No model is perfect. A few things we genuinely don't account for:
Injuries declared hours before kickoff. If Haaland picks up a knock in the warm-up, our model doesn't know. Team news can shift win probabilities by 5-10% in big matches — a gap no model without live team-news ingestion can close.
Tactical changes we can't observe. A manager deciding to sit deep and hit on the counter? We don't have a variable for that.
Refereeing. Individual referees produce measurable differences in cards, penalties, and extra time added. We don't model this.
Psychological context. A team that's already secured their Champions League spot playing the weekend before a cup final. A side with a manager on the brink. These narratives matter, and our model doesn't read the news.
We're working on bringing some of this in over time. Team news is next. But we'd rather ship a model that's honest about its blind spots than one that claims omniscience.
A few important caveats we'd tell a friend:
Don't bet on every match. Most matches are priced efficiently by the market. Our edge — when we have one — shows up in specific matches where our model meaningfully disagrees with bookmakers. Those are worth a closer look. Most matches are not.
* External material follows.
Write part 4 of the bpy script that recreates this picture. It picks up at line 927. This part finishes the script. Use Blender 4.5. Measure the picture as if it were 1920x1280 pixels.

Don't confuse confidence with certainty. A 70% prediction means we're wrong 30% of the time. That's a LOT. Over a season of ~380 matches, a well-calibrated 70% prediction will be wrong about 114 times. Plan for it.
Past performance is exactly that. The model's been right about some things and wrong about others. The future is a new data point. If you need a 100% guarantee, this isn't the tool for you. Actually, nothing is.
Gamble responsibly. OddsIQ shows probabilities. What you do with them is your call. If betting isn't fun anymore, BeGambleAware and GamCare are free, confidential, and 24/7.
If you want to understand the math at a deeper level, the original Dixon-Coles paper is still a good read. It's not long, and the intuition holds up 25+ years later.
That's the model. No secrets. We'd rather lose a tiny competitive edge to total transparency than build a business that depends on opacity.